Lawmakers recently heard a proposal to establish a Division of Outdoor Recreation. It would operate under the Department of Conservation and Natural Resources, and its mission would be to promote outdoor recreation across the state.

With vast expanses of public land, the opportunities for tourism and business development are as endless as anyone’s imagination. Nevada is a big state and it will take someone with a big vision to see and steer us toward diversification that goes beyond gambling and mining.

“We know that there are small businesses that want to work in places like Ely and Austin and Winnemucca and Elko – and the urban areas as well,” Tom Clark of the Nevada Outdoor Business Coalition told lawmakers last week. “Maybe you’re an outfitter, maybe you’re a retired individual who loves fishing and always wanted to open up that little shop and be the guy that everybody calls and says ‘Where’s the big one catching right now.’ We want to promote the economic development perspective of this industry.”

The business coalition teamed with the Nevada Conservation Network to develop the proposal.

“Rarely do you see business come together with conservation groups to say ‘We have the same mission, let’s move forward …” said Clark, who was born in Elko and grew up in Tonopah.

“The access to stunning outdoor landscapes – mountains, rivers and trails – are all assets companies use to attract and attain a talented workforce,” Meghan Wolf, an environmental activism manager for outdoor retailer Patagonia, told the Legislature’s Assembly Committee on Government Affairs.

“It’s something that is long overdue,” agreed Assemblywoman Shannon Bilbray-Axelrod, D-Las Vegas.

Calling outdoor recreation “essential to physical and mental health,” Blaine Elliott of the Nevada Conservation League pointed out that growth in this sector outpaces the overall economy. “It’s vitally important that Nevada not fall behind our neighbors.”

The office would work toward obtaining federal grants and bringing together private business coalitions toward the development of outdoor recreation statewide, Clark explained.

There is no overestimating the role outdoor recreation will play in rural Nevada’s future. The region’s gold mines won’t last forever, and the lure of gaming and legalized marijuana will fade as both become more common nationwide. Our state has millions of acres of open space waiting to be become outdoor meccas for all types of recreation, extending Nevada’s attraction as an international tourist destination.
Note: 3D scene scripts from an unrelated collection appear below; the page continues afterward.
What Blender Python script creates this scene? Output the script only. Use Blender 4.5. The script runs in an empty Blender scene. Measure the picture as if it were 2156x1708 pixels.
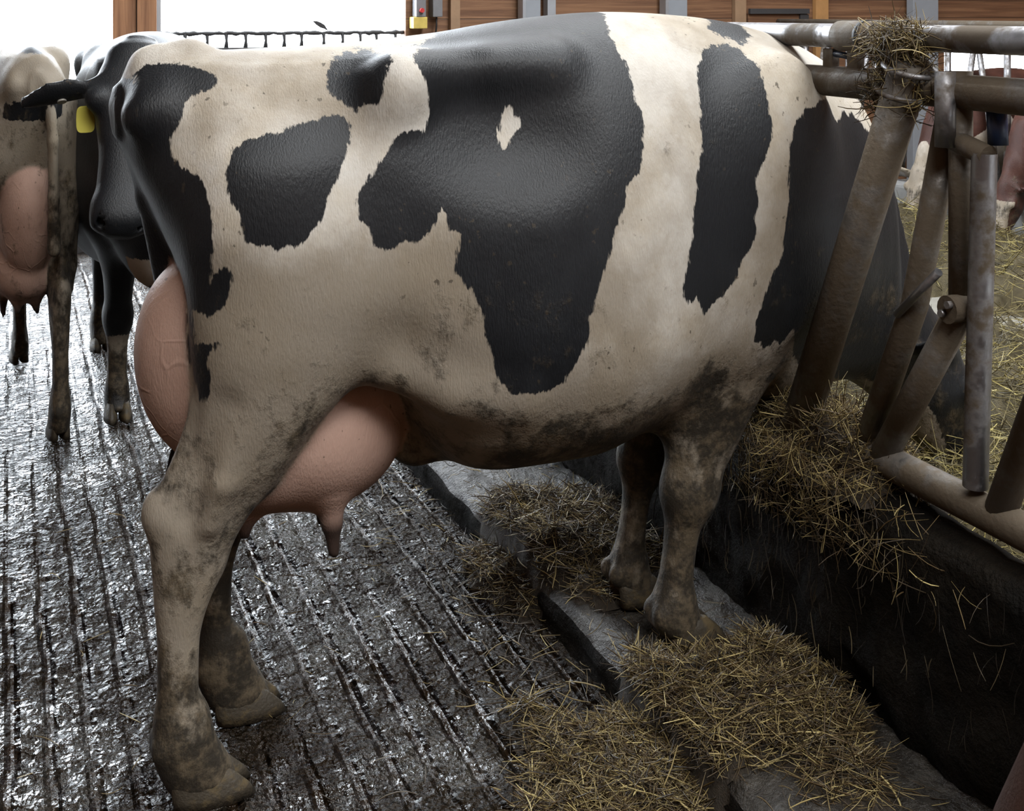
import bpy, bmesh, math, random
import numpy as np
from mathutils import Vector, Matrix
R = math.radians
C = bpy.context.scene.collection
SC = bpy.context.scene
rng = np.random.default_rng(7)
random.seed(7)

# ------------------------------------------------------------------ camera
# World axes follow the barn: +X runs across the walkway to the feed table, +Y along the feed barrier.
YAW = 22.5                                    # the photographer looks this far towards the feed table
cam = bpy.data.cameras.new('camera'); co = bpy.data.objects.new('camera', cam); C.objects.link(co)
co.location = (0, 0, 1.5); co.rotation_euler = (R(90), 0, R(-YAW))
cam.sensor_width = 36; cam.lens = 36 * 2550 / 2156
cam.shift_y = -(854 - 25) / 2156
cam.clip_start = .02
SC.camera = co

# ------------------------------------------------------------------ daylight
SC.view_settings.view_transform = 'Standard'; SC.view_settings.look = 'None'
SC.view_settings.gamma = 1; SC.view_settings.use_curve_mapping = False
SC.view_settings.exposure = -0.35
w = bpy.data.worlds.new('overcast'); SC.world = w; w.use_nodes = True
w.node_tree.nodes['Background'].inputs[0].default_value = (.86, .93, 1, 1)
w.node_tree.nodes['Background'].inputs[1].default_value = 23.0
SC.cycles.max_bounces = 5; SC.cycles.diffuse_bounces = 3; SC.cycles.glossy_bounces = 3
SC.cycles.sample_clamp_indirect = 6; SC.cycles.caustics_reflective = False; SC.cycles.caustics_refractive = False

def area(name, loc, rot, sx, sy, power, col=(1, 1, 1)):
    l = bpy.data.lights.new(name, 'AREA'); l.shape = 'RECTANGLE'; l.size = sx; l.size_y = sy
    l.energy = power; l.color = col
    o = bpy.data.objects.new(name, l); C.objects.link(o); o.location = loc; o.rotation_euler = rot
    return o
# translucent ridge sheet over the feed table, daylight falling through it
area('ridge_skylight', (3.5, 1.0, 6.15), (0, 0, 0), 2.2, 13, 1500, (.95, .98, 1))
# unseen fill lamp added under the roof behind the photographer, for the near flank
area('walkway_fill', (0.0, -2.4, 6.15), (0, 0, 0), 3.5, 2.4, 560, (1, .985, .96))

# ------------------------------------------------------------------ tagging helpers
def tag(o, label=None, cat=None, group=None, kind=None):
    for k, v in (('label', label), ('category', cat), ('group', group), ('kind', kind)):
        if v: o[k] = v
    return o
def link(name, me, mat=None, parent=None, smooth=False):
    o = bpy.data.objects.new(name, me); C.objects.link(o)
    if mat:
        for m in (mat if isinstance(mat, (list, tuple)) else [mat]): me.materials.append(m)
    if parent: o.parent = parent
    if smooth and len(me.polygons): me.polygons.foreach_set('use_smooth', np.ones(len(me.polygons), bool))
    return o
def empty(name, loc=(0, 0, 0), rz=0):
    o = bpy.data.objects.new(name, None); C.objects.link(o); o.location = loc; o.rotation_euler = (0, 0, rz)
    o.empty_display_size = .1
    return o
def np_mesh(name, V, F):
    """V (n,3), F (m,k) with equal k"""
    me = bpy.data.meshes.new(name)
    V = np.ascontiguousarray(V, np.float32); F = np.ascontiguousarray(F, np.int32)
    m, k = F.shape
    me.vertices.add(len(V)); me.vertices.foreach_set('co', V.ravel())
    me.loops.add(m * k); me.loops.foreach_set('vertex_index', F.ravel())
    me.polygons.add(m); me.polygons.foreach_set('loop_start', np.arange(0, m * k, k, dtype=np.int32))
    me.update(calc_edges=True); me.validate()
    return me

class MB:
    """collects boxes, tubes and lathes into one mesh"""
    def __init__(s): s.bm = bmesh.new()
    def box(s, x0, x1, y0, y1, z0, z1, bev=0):
        r = bmesh.ops.create_cube(s.bm, size=1)
        bmesh.ops.scale(s.bm, verts=r['verts'], vec=(x1 - x0, y1 - y0, z1 - z0))
        bmesh.ops.translate(s.bm, verts=r['verts'], vec=((x0 + x1) / 2, (y0 + y1) / 2, (z0 + z1) / 2))
        if bev:
            es = list({e for v in r['verts'] for e in v.link_edges})
            bmesh.ops.bevel(s.bm, geom=es, offset=bev, segments=2, affect='EDGES', profile=.6)
        return s
    def tube(s, pts, r, n=16, caps=True):
        pts = [Vector(p) for p in pts]; rs = r if isinstance(r, (list, tuple)) else [r] * len(pts)
        rings = []; prev = None
        for i, p in enumerate(pts):
            t = (pts[min(i + 1, len(pts) - 1)] - pts[max(i - 1, 0)]).normalized()
            if prev is None: a = t.orthogonal().normalized()
            else: a = (prev - t * prev.dot(t)).normalized()
            prev = a; b = t.cross(a)
            rings.append([s.bm.verts.new(p + (a * math.cos(2 * math.pi * k / n) + b * math.sin(2 * math.pi * k / n)) * rs[i]) for k in range(n)])
        for A, B in zip(rings, rings[1:]):
            for k in range(n): 
                f = s.bm.faces.new((A[k], A[(k + 1) % n], B[(k + 1) % n], B[k])); f.smooth = True
        if caps:
            s.bm.faces.new(rings[0][::-1]); s.bm.faces.new(rings[-1])
        return s
    def loft(s, rings, caps=True):
        rr = [[s.bm.verts.new(p) for p in q] for q in rings]; n = len(rr[0])
        for A, B in zip(rr, rr[1:]):
            for k in range(n):
                f = s.bm.faces.new((A[k], A[(k + 1) % n], B[(k + 1) % n], B[k])); f.smooth = True
        if caps: s.bm.faces.new(rr[0][::-1]); s.bm.faces.new(rr[-1])
        return s
    def build(s, name, mat, parent=None):
        bmesh.ops.recalc_face_normals(s.bm, faces=s.bm.faces[:])
        me = bpy.data.meshes.new(name); s.bm.to_mesh(me); s.bm.free()
        return link(name, me, mat, parent)

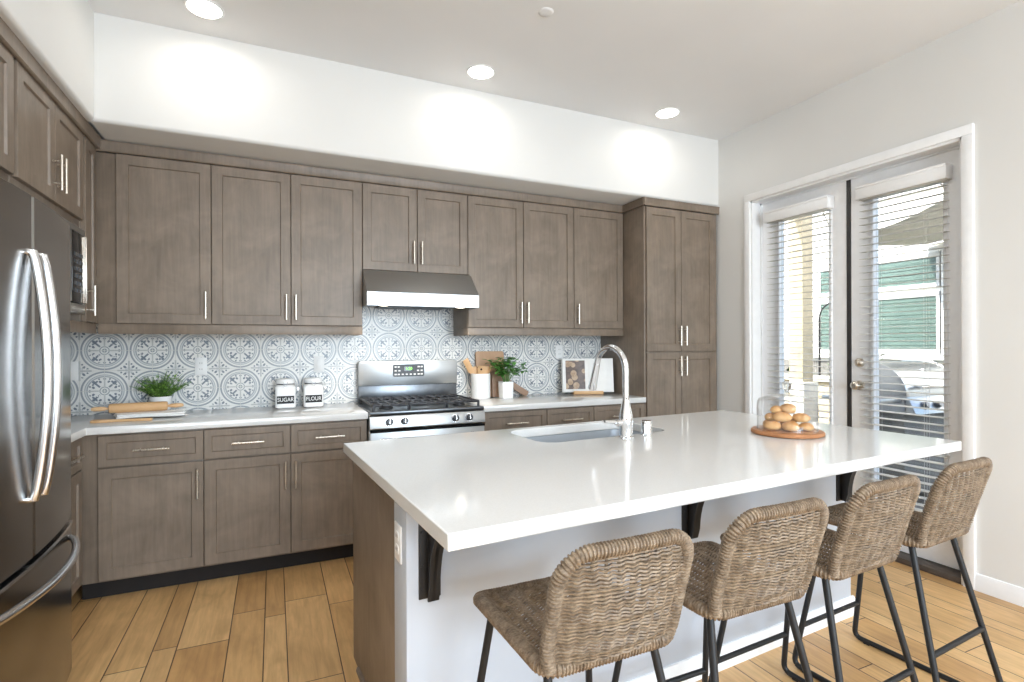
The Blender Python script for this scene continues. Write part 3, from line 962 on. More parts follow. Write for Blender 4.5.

Imagine the mines of today evolving into recreation sites of tomorrow. Nevada’s open pits could one day be converted into recreational sites, repurposed in same way that old railroad lines in other parts of the country have been converted to bike trails.

The types of outdoor recreation are nearly unlimited. The new office would promote both motorized and non-motorized versions.

“I see this as something that everybody can get behind. This will create more jobs and this will create more outdoor recreation for Nevadans,” tribal representative Fawn Douglas told the legislative committee, which includes Assemblyman John Ellison.

“It’s a good bill,” he told the Elko Daily Free Press.

Proponents of the new office say the outdoor recreation industry generates $12.6 billion annually in Nevada — 87,000 jobs with about $4 billion in wages and salaries, and $1.1 billion in state and local tax revenue.

With its position in the heart of Nevada’s outback, Elko could see tremendous benefits from enhanced tourism spending. That’s why we support the creation of Division of Outdoor Recreation at the state level.